This I Believe

Douglas - Middlesex, Vermont
Entered on December 5, 2006
Age Group: 30 - 50
Themes: children

I believe in the sound of children laughing.

Entombed in my office coffin, I sit working on this device of magic of the modern, technological age- this wonderment – the desk, the phone, computer. Proximity has made us roommates. I, in my lonely little cell. They, in the school visible up high for me, if I climbed up a bit and peeked out my little window. The sound, however, fills me, haunts me with happiness, with distraction. This day was warm, the window open. And there it was, the noise, that delightful noise. It must be lunch time. Maybe, it is recess time, do I really know or care ? And I hear it, happiness comes over me, even though I exist in this confined existence, I know as ‘work’. It is that sound, that wonderful sound, noise to some, to me, its soothing, its beautiful- the sound of children laughing.

This is what I believe in . There is no greater sound. The jets take off, the cars go faster. I hear there is a new way to book a flight, a new way to balance my bank account. Yet, I live for that sound- The sound of children laughing. I live in a fake world, a planned world, this is what I will do, this is what you will do. My mind searches for simplicity and understanding. I know what it is – I hear it – I hear the noise, in airports, in stores – It is a sound that should be considered blessed – the sound of children laughing.
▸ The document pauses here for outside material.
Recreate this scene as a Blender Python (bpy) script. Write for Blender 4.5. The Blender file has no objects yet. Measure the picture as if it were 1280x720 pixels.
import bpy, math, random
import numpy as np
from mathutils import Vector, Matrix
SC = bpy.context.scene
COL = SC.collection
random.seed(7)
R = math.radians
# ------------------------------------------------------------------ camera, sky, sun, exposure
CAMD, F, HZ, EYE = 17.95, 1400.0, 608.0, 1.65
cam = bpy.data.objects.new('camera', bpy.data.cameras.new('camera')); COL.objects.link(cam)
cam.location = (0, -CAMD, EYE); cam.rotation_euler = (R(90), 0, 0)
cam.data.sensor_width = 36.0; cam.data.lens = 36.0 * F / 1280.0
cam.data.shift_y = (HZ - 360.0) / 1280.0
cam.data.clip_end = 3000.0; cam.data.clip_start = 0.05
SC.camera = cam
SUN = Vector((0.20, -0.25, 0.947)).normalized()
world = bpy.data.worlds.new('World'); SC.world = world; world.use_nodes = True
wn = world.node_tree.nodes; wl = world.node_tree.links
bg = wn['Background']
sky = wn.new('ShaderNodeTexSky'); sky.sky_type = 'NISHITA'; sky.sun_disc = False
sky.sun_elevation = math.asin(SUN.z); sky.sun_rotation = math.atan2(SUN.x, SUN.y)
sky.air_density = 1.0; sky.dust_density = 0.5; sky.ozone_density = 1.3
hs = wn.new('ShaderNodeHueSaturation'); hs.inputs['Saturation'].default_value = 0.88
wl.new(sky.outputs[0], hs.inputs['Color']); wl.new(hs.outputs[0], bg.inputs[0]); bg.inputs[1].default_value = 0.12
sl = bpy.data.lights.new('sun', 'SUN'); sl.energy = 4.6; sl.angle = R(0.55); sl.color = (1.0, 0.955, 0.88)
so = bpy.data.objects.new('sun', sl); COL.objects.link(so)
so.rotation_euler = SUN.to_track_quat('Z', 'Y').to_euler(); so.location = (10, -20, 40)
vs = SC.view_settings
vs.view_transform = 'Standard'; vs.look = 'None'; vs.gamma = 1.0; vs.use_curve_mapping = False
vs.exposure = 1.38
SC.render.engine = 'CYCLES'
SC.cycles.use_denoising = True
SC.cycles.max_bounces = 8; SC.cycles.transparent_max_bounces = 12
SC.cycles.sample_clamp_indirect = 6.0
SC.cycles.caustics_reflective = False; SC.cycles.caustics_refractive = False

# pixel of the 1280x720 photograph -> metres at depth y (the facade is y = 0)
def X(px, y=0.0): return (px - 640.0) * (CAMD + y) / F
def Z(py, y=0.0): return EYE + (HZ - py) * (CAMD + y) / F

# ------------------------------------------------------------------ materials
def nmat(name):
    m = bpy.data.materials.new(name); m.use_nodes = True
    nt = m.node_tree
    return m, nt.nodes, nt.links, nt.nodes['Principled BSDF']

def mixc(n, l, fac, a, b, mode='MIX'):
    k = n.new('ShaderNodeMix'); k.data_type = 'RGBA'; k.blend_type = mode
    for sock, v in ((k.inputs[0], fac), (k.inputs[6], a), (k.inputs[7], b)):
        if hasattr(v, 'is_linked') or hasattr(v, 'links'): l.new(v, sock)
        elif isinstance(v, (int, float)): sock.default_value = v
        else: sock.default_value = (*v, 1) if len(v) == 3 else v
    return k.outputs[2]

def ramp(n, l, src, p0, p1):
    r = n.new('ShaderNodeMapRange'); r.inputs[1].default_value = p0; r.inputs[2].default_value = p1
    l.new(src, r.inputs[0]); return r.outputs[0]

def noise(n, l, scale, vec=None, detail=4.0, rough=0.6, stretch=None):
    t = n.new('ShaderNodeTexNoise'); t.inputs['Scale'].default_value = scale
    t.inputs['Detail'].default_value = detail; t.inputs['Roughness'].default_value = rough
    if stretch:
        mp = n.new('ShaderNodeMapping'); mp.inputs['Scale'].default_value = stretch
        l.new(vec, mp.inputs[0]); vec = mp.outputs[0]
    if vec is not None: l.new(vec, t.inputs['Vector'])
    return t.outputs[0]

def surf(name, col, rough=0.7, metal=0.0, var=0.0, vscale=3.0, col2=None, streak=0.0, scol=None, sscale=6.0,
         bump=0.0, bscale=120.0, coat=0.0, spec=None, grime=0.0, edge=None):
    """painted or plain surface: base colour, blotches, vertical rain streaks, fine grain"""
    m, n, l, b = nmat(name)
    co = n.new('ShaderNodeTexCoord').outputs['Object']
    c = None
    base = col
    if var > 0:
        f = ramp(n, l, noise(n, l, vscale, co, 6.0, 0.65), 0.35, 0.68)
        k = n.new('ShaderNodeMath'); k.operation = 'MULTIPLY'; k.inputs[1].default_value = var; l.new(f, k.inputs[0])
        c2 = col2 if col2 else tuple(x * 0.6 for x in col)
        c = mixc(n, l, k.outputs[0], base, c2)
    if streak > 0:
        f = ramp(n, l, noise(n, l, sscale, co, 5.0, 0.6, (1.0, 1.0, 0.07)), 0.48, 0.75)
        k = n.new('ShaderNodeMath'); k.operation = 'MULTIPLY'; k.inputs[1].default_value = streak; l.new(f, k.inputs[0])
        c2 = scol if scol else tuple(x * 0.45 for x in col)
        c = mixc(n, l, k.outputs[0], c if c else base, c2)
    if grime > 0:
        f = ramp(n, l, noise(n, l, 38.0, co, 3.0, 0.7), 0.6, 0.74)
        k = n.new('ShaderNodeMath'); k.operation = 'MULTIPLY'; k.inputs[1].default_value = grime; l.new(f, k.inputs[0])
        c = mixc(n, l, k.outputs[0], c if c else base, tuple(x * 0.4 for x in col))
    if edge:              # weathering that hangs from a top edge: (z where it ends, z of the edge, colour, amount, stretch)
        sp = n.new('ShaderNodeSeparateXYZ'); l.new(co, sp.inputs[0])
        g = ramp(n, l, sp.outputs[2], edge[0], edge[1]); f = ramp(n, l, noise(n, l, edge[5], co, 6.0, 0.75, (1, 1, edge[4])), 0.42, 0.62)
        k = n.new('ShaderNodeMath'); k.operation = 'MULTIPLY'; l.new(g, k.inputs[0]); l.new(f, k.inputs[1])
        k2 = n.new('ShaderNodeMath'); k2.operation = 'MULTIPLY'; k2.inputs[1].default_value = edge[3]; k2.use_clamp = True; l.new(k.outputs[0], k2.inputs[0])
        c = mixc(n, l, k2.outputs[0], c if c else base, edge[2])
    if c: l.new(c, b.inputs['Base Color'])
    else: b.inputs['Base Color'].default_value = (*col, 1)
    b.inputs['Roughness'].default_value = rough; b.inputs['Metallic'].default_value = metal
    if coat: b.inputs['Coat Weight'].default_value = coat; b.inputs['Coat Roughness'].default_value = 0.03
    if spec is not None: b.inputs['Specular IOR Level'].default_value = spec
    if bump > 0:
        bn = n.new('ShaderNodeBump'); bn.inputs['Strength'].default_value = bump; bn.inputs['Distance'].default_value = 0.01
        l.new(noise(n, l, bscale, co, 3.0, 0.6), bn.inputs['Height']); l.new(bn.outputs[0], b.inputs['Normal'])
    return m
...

I sit alert that day –a data program is running – I check an email while it runs – and there I go- my mind wanders to a wonderful day – This particular day was a truly a fine day for play. The wiffle ball flew through the air. It was a windy day. The ball floated and fluttered without reason, without logic. Catching the ball was hopeless. There was no strategy. My planned, strategized life had lost all dimension as I struggled to catch this ball. Do we all enter that world? This simple goal is the mission, the one to achieve the objective. The wind came and went. It was a magical day. I caught a ball that day, bringing it into my warm hands, under a soft summer, the sky, gray in many ways, but not to me. I could hear the sound of the children laughing. The pine smell soaked the air. The bugs were bad that day. The sudden cloud cover had caused still air, the bugs liked that. The objective was so clear, so wonderful, hit the ball, and run. We all like to run, we all run toward something. Run to achieve or don’t run at all. But to laugh, enjoy, enjoy, the wind, the ball, the sun, the clouds, the scents – the grass, flowers, cut grass, far too many weeds – You live, you work, but truly, you have not lived to you have smelled the pines and the scents of summer and been consumed by the sound of children laughing.

The meeting was intense. No one escaped from this one. Email, instant message, cell phone – modern technology had captured all of us this day. You did this, CC me on this, zip me, attach the file, PM me, IM me. … But, my mind wandered to that place – that special place – the small window – I peek through it , or I just sit and listen- I sit, I hear that lovely sound… I go to my little window to hear the sound. … ..

The big slide was fast that day . I’m sure I would labor out there – too big, too consumed with predictable outcome – to ride down the slide the right way – big butt cheeks, squeaking, laboring, skin on metal and slow we go and we as grownups don’t understand – but we use to- we still try to sometimes, but, we just don’t get it. The child tries everything to understand our stupid, predictable, slow world. All must have reason. You could get hurt going that fast. What will the outcome be- I need to know this.

I can’t be in that world – not now – please don’t make me….

Grab on , they say? Why… the big slide is very fast today. I can go so fast on it. I could put my shoes down to slow me up. But, I don’t. I will certainly fly off the end. Life has dealt me that. I need to do it. I could grab on to the side, but I just can’t. I have to know. I have to know. Life has challenged me, and I have survived and I laugh- that laugh – the sound of my laughing. I love to laugh, to smile, to feel the world has, for that brief second consumed me with joy – has given me joy – the joy of laughter – the freedom of joy and laughter.

The sound – that wonderful sound, the sound of children laughing – the sound that transcends time, and gives me hope.